I read that France has a lower rate of violent crime than in USA.  The article went on to say that the test studies explained that this was due to French boys receiving more demonstrative cuddling than their American counterparts.

So this is another thing I propose to SCV women: cuddle those boys.  Smother them in warm kisses.  Hug them at bedtime.  And while you’re at it, do it to your spouse too.  And even better than that, do it in public.

And to the rest of us, prepare your little girls for the boys that weren’t raised in France.  Travel in packs like wolves do.  Don’t drink too much.  Don’t leave your drink unattended, take it with you into the ladies room if necessary, instead of returning to it unprotected and possibly laden with God knows what.
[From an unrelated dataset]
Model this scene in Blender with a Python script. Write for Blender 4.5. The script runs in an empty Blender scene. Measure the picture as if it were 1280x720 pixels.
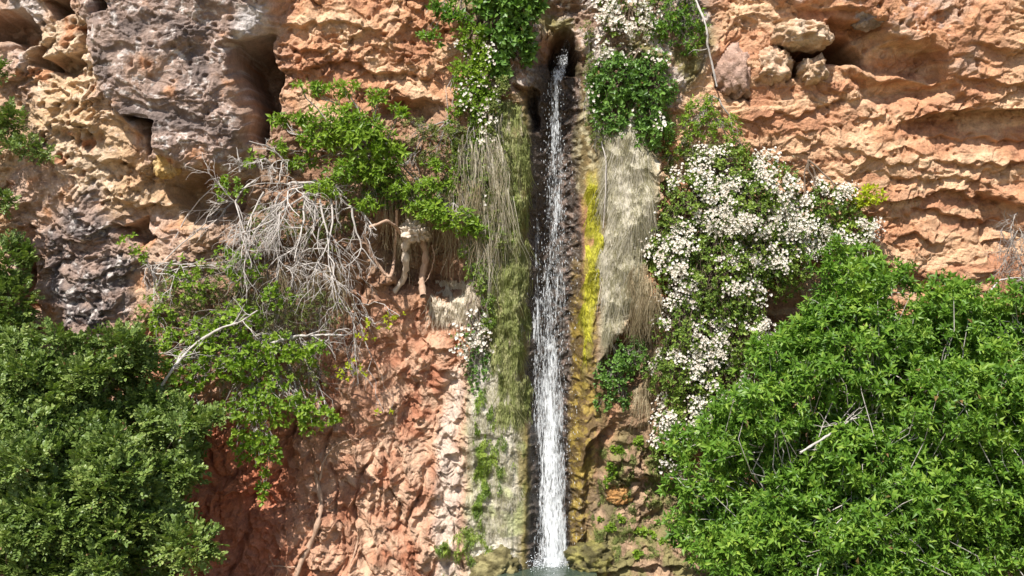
import bpy, math
import numpy as np

rng = np.random.default_rng(11)
D = 13.0            # camera stands 13 m in front of the cliff face
CZ = 4.2            # camera height
C = bpy.context.scene.collection

# ---------------------------------------------------------------- helpers: space
def P(u, v, y):
    """real position of something seen at (u,v) whose distance behind the y=0 plane is y"""
    s = (D + y) / D
    return np.array([(u - 640) / 100.0 * s, y, CZ + (360 - v) / 100.0 * s])

def sstep(a, b, x):
    t = np.clip((x - a) / (b - a), 0, 1)
    return t * t * (3 - 2 * t)

# ---------------------------------------------------------------- helpers: noise
_p = np.random.default_rng(5).permutation(1024)
_p = np.concatenate([_p, _p, _p]).astype(np.int32)
_ang = np.random.default_rng(6).random(1024) * 2 * math.pi
_gx = np.cos(_ang).astype(np.float32); _gy = np.sin(_ang).astype(np.float32)
_j1 = np.random.default_rng(7).random(1024).astype(np.float32)
_j2 = np.random.default_rng(8).random(1024).astype(np.float32)
_j3 = np.random.default_rng(9).random(1024).astype(np.float32)

def gn(x, y, seed=0):
    x = np.asarray(x, np.float32) + seed * 17.31; y = np.asarray(y, np.float32) + seed * 7.77
    xi = np.floor(x).astype(np.int32); yi = np.floor(y).astype(np.int32)
    fx = x - xi; fy = y - yi
    ux = fx * fx * fx * (fx * (fx * 6 - 15) + 10); uy = fy * fy * fy * (fy * (fy * 6 - 15) + 10)
    def h(a, b):
        return _p[_p[a & 1023] + (b & 1023)]
    def g(a, b, dx, dy):
        k = h(a, b); return _gx[k] * dx + _gy[k] * dy
    n00 = g(xi, yi, fx, fy); n10 = g(xi + 1, yi, fx - 1, fy)
    n01 = g(xi, yi + 1, fx, fy - 1); n11 = g(xi + 1, yi + 1, fx - 1, fy - 1)
    a = n00 + ux * (n10 - n00); b = n01 + ux * (n11 - n01)
    return (a + uy * (b - a)) * 1.5

def fbm(x, y, o=5, seed=0, gain=.5, lac=2.03):
    r = 0; a = 1.0; f = 1.0
    for i in range(o):
        r = r + a * gn(x * f, y * f, seed + i * 3); a *= gain; f *= lac
    return r

def ridged(x, y, o=5, seed=0, gain=.5):
    r = 0; a = 1.0; f = 1.0; w = 1.0
    for i in range(o):
        n = 1 - np.abs(gn(x * f, y * f, seed + i * 3)) * 1.6
        n = n * n * w; w = np.clip(n * 1.6, 0, 1)
        r = r + a * n; a *= gain; f *= 2.07
    return r

def worley(x, y, seed=0):
    x = np.asarray(x, np.float32) + seed * 13.7; y = np.asarray(y, np.float32) + seed * 3.9
    xi = np.floor(x).astype(np.int32); yi = np.floor(y).astype(np.int32)
    f1 = np.full(x.shape, 9, np.float32); f2 = f1.copy(); cid = np.zeros(x.shape, np.float32)
    for dx in (-1, 0, 1):
        for dy in (-1, 0, 1):
            k = _p[_p[(xi + dx) & 1023] + ((yi + dy) & 1023)]
            d = np.hypot(xi + dx + _j1[k] - x, yi + dy + _j2[k] - y)
            m = d < f1
            f2 = np.where(m, f1, np.minimum(f2, d))
            cid = np.where(m, _j3[k], cid); f1 = np.where(m, d, f1)
    return f1, f2, cid

def facets(x, y, seed=0, tilt=1.0):
    """broken angular faces: every cell is a tilted plane at its own height"""
    x = np.asarray(x, np.float32) + seed * 5.3; y = np.asarray(y, np.float32) + seed * 9.1
    xi = np.floor(x).astype(np.int32); yi = np.floor(y).astype(np.int32)
    f1 = np.full(x.shape, 9, np.float32); h = np.zeros(x.shape, np.float32)
    for dx in (-1, 0, 1):
        for dy in (-1, 0, 1):
            k = _p[_p[(xi + dx) & 1023] + ((yi + dy) & 1023)]
            ox = x - (xi + dx + _j1[k]); oy = y - (yi + dy + _j2[k]); d = ox * ox + oy * oy
            m = d < f1
            h = np.where(m, (_j3[k] - .5) + tilt * (_gx[k] * ox + _gy[k] * oy), h); f1 = np.where(m, d, f1)
    return h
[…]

Take a self-defense class.  I took one in college and I still remember how to use my loud mouth, break out of a hold, kick them where it counts and take advantage of a lead.  Walk aggressively when alone.  Keep your keys laced between your fingers.  Walk with a classmate to your car at the COC parking lot or in the mall.  Carpool with your girlfriends instead of meeting them at a bar.

When I was in my twenties, coming home from either the gym or a nightclub (All I recall was that I was scantily dressed.) my car broke down.  It was after 10pm and the first thing AAA asked me was if I was alone.  Now this was back in the days before cellular technology so as I stood there at a call box, opposite LAX on the 405, I realized what trouble I might get into.  I sat stonily in my car, crouching my head below the back of the headrest, and impatiently waited the 15 minutes for the tow truck to arrive.  I carried sweats in the trunk of my car after that.

Another time a girlfriend and I had car trouble coming home from a club in Malibu.  Again, car-phone-less, we walked brusquely down PCH in search of a phone booth.  We planned to hold hands if anyone slowed down.  As if being lesbians would be enough of a turnoff to a rapist.

Over twenty-one and naïve on both counts.   I thank God now for cellular phones.  And women being more educated about self-defense.  But somehow, I don’t think that’s enough.

It certainly wasn’t late Saturday night.